Rowling was in the United States for the first time since 2000 to take part in an authors’ reading for charity. She, Stephen King and John Irving read from their own works on Tuesday night at Radio City Music Hall, and will do so again tonight.

“An Evening with Harry, Carrie and Garp” is supporting two nonprofit organizations: The Haven Foundation, King’s choice, which helps performing artists whose accidents or illnesses have left them uninsured and unable to work, and Doctors Without Borders, Rowling’s pick, a humanitarian group that delivers emergency aid in more than 70 countries.

King, who came up with the idea after doing a reading for a favored cause of Irving’s, said they hoped to raise at least $250,000 for each group.

Rowling said she was “well into” the writing of the seventh Potter book. While she will miss writing the series that have made her a global publishing phenomenon, there would also be an element of freedom, she said.

Authors, from left, John Irving, J.K. Rowling and Stephen King take questions from the media during a news conference in New York.
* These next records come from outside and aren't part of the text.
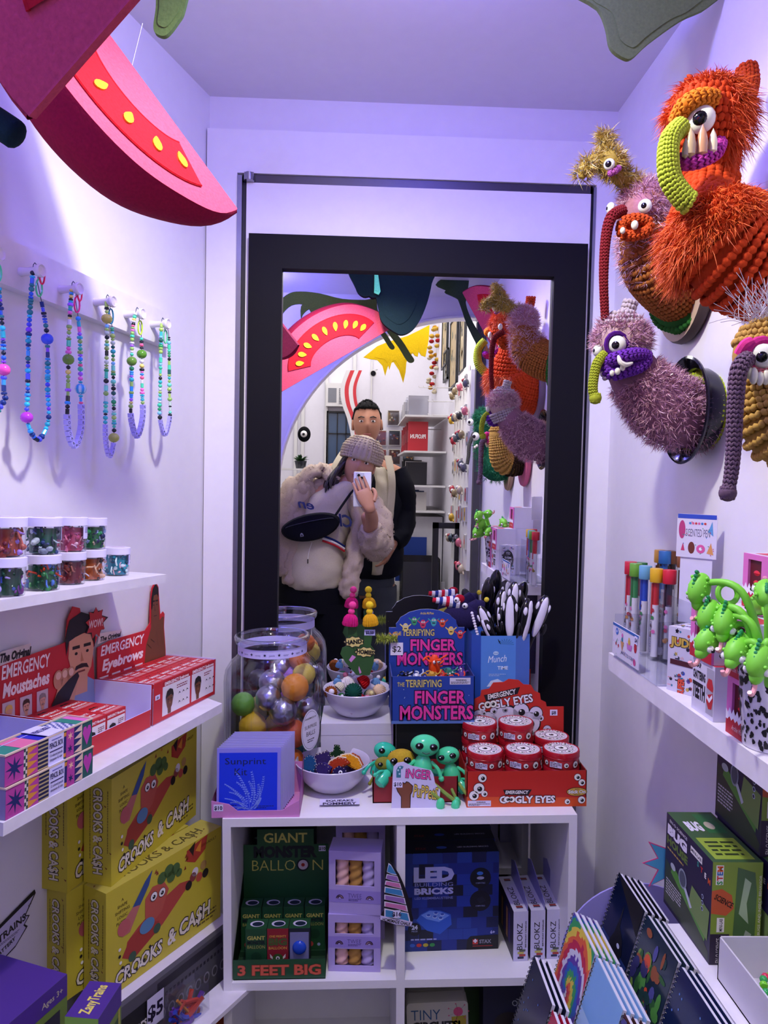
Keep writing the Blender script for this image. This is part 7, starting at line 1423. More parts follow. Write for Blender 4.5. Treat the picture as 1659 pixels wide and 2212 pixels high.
# ================================================================ HANGING FELT FOOD
def wedge(name,lab,T1,T2,vdir,b,th,seeds,cols=('#c84a64','#b81a28','#8a1438','#e8a82c'),off=0):
    T1,T2=Vector(T1),Vector(T2);mid=(T1+T2)/2;u=(T2-T1);a=u.length/2;u.normalize();v=Vector(vdir);v=(v-u*v.dot(u)).normalized();w=u.cross(v)
    M=Matrix(((u.x,v.x,w.x,mid.x),(u.y,v.y,w.y,mid.y),(u.z,v.z,w.z,mid.z),(0,0,0,1)))
    t=thing(name,lab,'felt decoration',M,'felt tomato slices hung from the ceiling'); pk,rd,sk,sd=[c(x,'felt') for x in cols]
    N=40; P=[(-a*cos(pi*i/N)*(1+.02*sin(7*pi*i/N)),b*sin(pi*i/N)**.9) for i in range(N+1)]
    h=lambda v_:.004+th/2*max(0,v_)/b
    g=G(); n=len(P)
    for s_ in(1,-1):
        vs=[(x,y,s_*h(y)) for x,y in P]+[(x,0,s_*h(0)) for x,y in P]; fs=[(i,i+1,n+i+1,n+i) if s_<0 else (i+1,i,n+i,n+i+1) for i in range(n-1)]
        g.add(vs,fs,pk)
    part('flesh',g,t,'pink felt cut face',smooth=False)
    g=G(); rs=[]
    for q in(-1,-.7,-.35,0,.35,.7,1):
        k=1+.13*(1-q*q); rs.append([(x*(1+.02*(1-q*q)),y*k,h(y)*q) for x,y in P])
    g.rings(rs,sk,cap=False,loop=False); g.box((-a,-.002,-.004),(a,.0,.004),pk); part('skin',g,t,'dark rose felt skin',ang=70)
    for s_ in(1,-1):
        F=frame((0,0,s_*.0045),(s_,0,0),(0,b,s_*th/2)); L=sqrt(b*b+th*th/4)
        g=G(); o=[];i_=[]
        for k in range(33):
            q=radians(14)+radians(152)*k/32; o.append((a*.80*cos(q),L*(.10+.72*sin(q)))); i_.append((a*.46*cos(q),L*(.06+.36*sin(q))))
        for k in range(32): g.add([(x,y,.002) for x,y in (o[k],o[k+1],i_[k+1],i_[k])],[(3,2,1,0) if False else (0,1,2,3)],rd,F)
        g.tube([(x,y,.001) for x,y in o],.002,rd,5,F); g.tube([(x,y,.001) for x,y in i_],.002,rd,5,F); part('pulp_band',g,t,'bright red felt band',smooth=False)
        for k in range(seeds):
            q=radians(24)+radians(132)*k/(seeds-1); r1,r2=.62,.54; cx,cy=a*.63*cos(q),L*(.08+.54*sin(q)); d=atan2(cy,cx)
            g=G(); s=a*.052; pts=[]
            for m_ in range(14):
                aa=2*pi*m_/14; x=s*1.25*cos(aa); y=s*.72*sin(aa)*(1-.55*max(0,-cos(aa))); pts.append((cx+x*cos(d)-y*sin(d),cy+x*sin(d)+y*cos(d)))
            g.prism(pts,.002,.0045,sd,F); part('seed',g,t,'yellow felt seed')
    return t
wedge('tomato_slice','largest felt tomato slice in the upper left corner, nearest the viewer, its back in shade',(-.275,.63,1.75),(.10,.445,2.01),(-.55,.05,.83),.165,.07,9)
wedge('tomato_slice','felt tomato slice with four yellow seeds in view, hanging over the necklaces',tuple(wp(100,-100,1.0)),tuple(wp(508,455,1.067)),(-.56,-.66,-.46),.155,.085,7)
wedge('tomato_slice','small felt tomato slice hanging beside the crocheted monsters, seen in the mirror',tuple(mir(1000,632,.30)),tuple(mir(1092,800,.30)),(.6,.1,.5),.15,.06,6)
def leaf(name,lab,pts,Y,col,th=.004,tilt=0,fn=mir,cat='felt decoration',bulge=.012):
    P=[fn(px,py,Y) for px,py in pts]; c0=sum(P,Vector())/len(P); g=G(); m=c(col,'felt'); loc_=[p-c0 for p in P]
    n=len(P)
    rs=[]
    for k,w in((1,-th),(1.0,th)): rs.append([(p.x*k,p.y+w,p.z*k) for p in loc_])
    ar=sum(loc_[i].x*loc_[(i+1)%n].z-loc_[(i+1)%n].x*loc_[i].z for i in range(n))
    pts2=[(p.x,p.z) for p in loc_]; g.prism(pts2,-th,th,m,FR())
    pts3=[(x*.7,z*.7) for x,z in pts2]; g.prism(pts3,-th-bulge*.15,th+bulge*.15,m,FR())
    o=solo(name,g,lab,cat,T(*c0)@RX(tilt),smooth=True,ang=50); return o
def smooth2(pts,n=5):
    P=[Vector((x,y,0)) for x,y in pts]; k=len(P); out=[]
    for i in range(k):
        a,b,c_,d=P[i-1],P[i],P[(i+1)%k],P[(i+2)%k]
        for j in range(n):
            t=j/n; q=.5*((2*b)+(c_-a)*t+(2*a-5*b+4*c_-d)*t*t+(3*b-a-3*c_+d)*t**3); out.append((q.x,q.y))
    return out
leaf('felt_leaf','olive green felt leaf lobe at the top edge left of the ceiling centre',smooth2([(345,-60),(338,20),(333,65),(345,79),(362,78),(385,50),(400,20),(410,-60)]),1.08,'#5f7a44',fn=wp)
leaf('felt_leaf','olive green felt leaf point hanging at the top edge near the right wall',smooth2([(1240,-30),(1290,20),(1308,60),(1318,105),(1345,127),(1365,127),(1400,95),(1470,45),(1530,15),(1560,-40)],4),1.15,'#6f8048',fn=wp)
def dk(px,py,Y): return wp(px,py,Y)
g=G(); P=bez([wp(-90,215,.99),wp(-30,250,.99),wp(20,282,.99),wp(42,298,.99)],5); c0=P[0].copy(); g.tube([p-c0 for p in P],[.019]*(len(P)-3)+[.0175,.014,.008],c('#142c34','felt'),14); solo('felt_cucumber',g,'dark green felt stalk end at the left photo edge below the tomato slice','felt decoration',T(*c0))
leaf('felt_aubergine','large dark teal felt shape hanging at the top of the mirror view',smooth2([(760,560),(768,622),(785,642),(808,640),(816,660),(824,695),(848,716),(870,724),(896,708),(918,668),(932,615),(936,560)]),.52,'#0a1c22',th=.012)
leaf('mint_highlight','mint green highlight modelled as a felt sliver on the dark teal shape in the mirror',[(809,588),(816,588),(822,630),(818,637),(808,633)],.545,'#5fc89a',th=.003)  # highlight on the teal shape, given as a mint-coloured piece
leaf('felt_vine','long olive felt vine with pointed lobes along the top of the arch',smooth2([(606,652),(625,634),(650,630),(690,634),(740,646),(790,648),(811,645),(816,670),(824,682),(845,708),(868,735),(885,762),(895,778),(888,784),(878,778),(862,752),(840,722),(820,695),(800,672),(770,660),(735,655),(712,662),(700,672),(690,690),(676,690),(670,672),(655,658),(630,660),(612,676),(606,690)],3),.30,'#5c7040',th=.0035)
leaf('felt_leaf','dark olive felt leaf and stem by the right side of the mirrored arch',smooth2([(941,615),(965,596),(985,585),(1012,588),(1010,630),(1006,655),(1018,690),(1040,730),(1062,768),(1050,775),(1030,745),(1008,700),(996,665),(985,640),(965,628)],3),.18,'#3f5438',th=.0035)
leaf('felt_sun','yellow felt splash shape with long points hanging beyond the arch',[(785,772),(815,748),(840,738),(880,726),(905,714),(928,702),(926,735),(919,771),(910,768),(903,758),(890,764),(878,782),(876,805),(871,827),(862,800),(850,782),(840,786),(836,798),(832,812),(826,790),(815,778),(800,776)],-.45,'#f0c818',th=.004)
g=G(); a=wp(308,50,1.04);b=wp(285,142,1.04); g.tube([a-b,(0,0,0)],.0004,c('#c8c8d8','gloss'),4); solo('hanging_thread',g,'clear thread holding up the tomato slice over the necklaces','thread',T(*b))
# ================================================================ PEOPLE (seen in the mirror)
def lump(g,amp,sc,seed=0,i0=0):
    "push vertices in and out for plush or folded cloth"
    n=len(g.v); nor=[Vector((0,0,0)) for _ in range(n)]
    for f in g.f:
        a,b,c_=g.v[f[0]],g.v[f[1]],g.v[f[2]]; q=(b-a).cross(c_-a)
        for i in f: nor[i]+=q
    s=Vector((seed,seed*1.7,seed*.3))
    for i in range(i0,n):
        if nor[i].length>0: g.v[i]=g.v[i]+nor[i].normalized()*amp*(noise.noise(g.v[i]*sc+s)+.5*noise.noise(g.v[i]*sc*2.3+s))
    return g
def body_rings(g,secs,m,n=40,sub=5,cap=True):
    "secs: (x,y,z,rx,ry) cross sections, smoothly interpolated"
    V_=[Vector((s[0],s[1],s[2])) for s in secs];W_=[Vector((s[3],s[4],0)) for s in secs]; A=bez(V_,sub);B=bez(W_,sub)
    return g.rings([[(p.x+q.x*cos(2*pi*i/n),p.y+q.y*sin(2*pi*i/n)*(1 if sin(2*pi*i/n)<0 else 1),p.z) for i in range(n)] for p,q in zip(A,B)],m,None,cap)
def skin_body(name,t,nodes,edges,m):
    me=bpy.data.meshes.new(name); me.from_pydata([n[:3] for n in nodes],edges,[]); o=bpy.data.objects.new(name,me); COL.objects.link(o)
    md=o.modifiers.new('s','SKIN'); me.materials.append(m)
    for i,n in enumerate(nodes): me.skin_vertices[0].data[i].radius=(n[3],n[3] if len(n)<5 else n[4]); me.skin_vertices[0].data[i].use_root=(i==0)
    sb=o.modifiers.new('d','SUBSURF'); sb.levels=2; sb.render_levels=2; md.use_smooth_shade=True
    dg=bpy.context.evaluated_depsgraph_get(); me2=bpy.data.meshes.new_from_object(o.evaluated_get(dg)); me2.name=name
    o.modifiers.clear(); o.data=me2; o.parent=t; return o
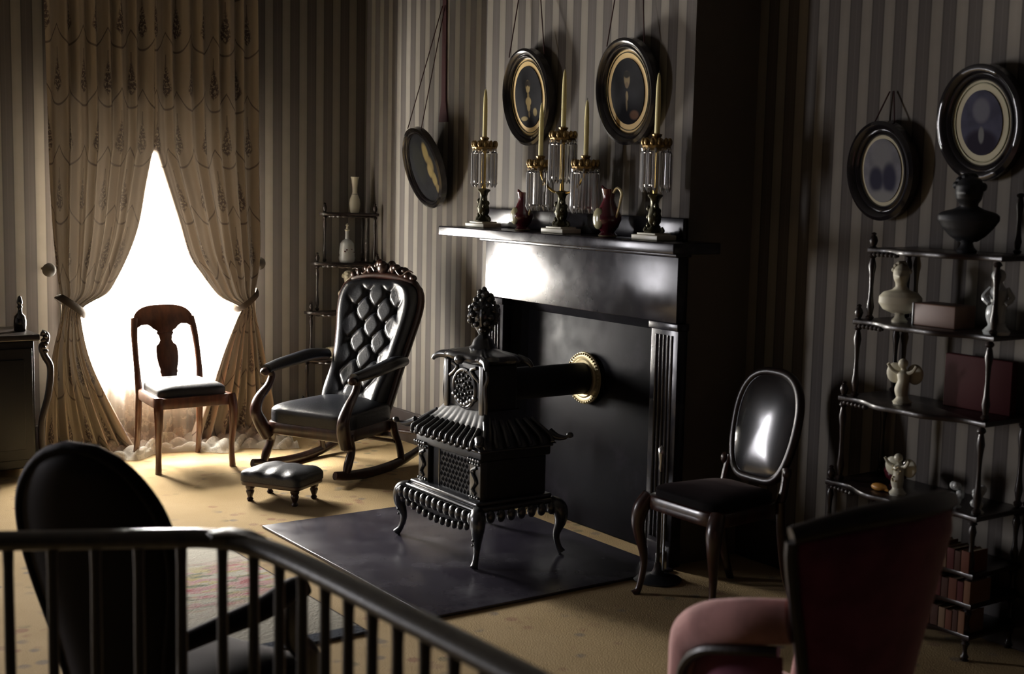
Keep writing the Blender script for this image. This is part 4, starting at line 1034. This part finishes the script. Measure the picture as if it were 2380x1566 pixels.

The authors are appearing together this week to read from their books as a fundraiser for Doctors Without Borders and The Haven Foundation.

“There will also be a sense of liberation as well because there are pressures involved in writing something that’s popular, and wonderful though it’s been, I think that there will also be a certain freedom in escaping that particular part of writing Harry Potter,” she said.

In talking about the writing process, both Irving and Rowling said they planned their plots out in advance so that they knew going into the writing whether they would be killing off characters, something that made writing the death scenes somewhat easier.

“I have a kind of casualty list of which characters make it and which characters don’t before I write the first word,” said Irving, author of works including “The World According to Garp” and “The Cider House Rules.”

“By the time I get to write those death scenes themselves … I’m not truly as emotionally affected when it comes to writing those scenes, it’s as if they’ve already happened,” he said.

Rowling agreed, although she admitted it still wasn’t always fun to do.

“I don’t always enjoy killing my characters, I didn’t enjoy killing the character who died at the end of book 6,” she said, declining to name that person in case someone had yet to finish the book. “I really didn’t enjoy doing that but I had been planning that for years so it wasn’t quite as poignant as you might imagine. I’d already done my grieving when I actually came to write it.”

King, author of works including “The Shawshank Redemption” and “Carrie,” said he was looking forward to the last Potter book.

“I want to read the book; I love that series,” he said.

Both King and Irving pleaded with Rowling not to kill Harry Potter in the final book of the series, but Rowling made no promises.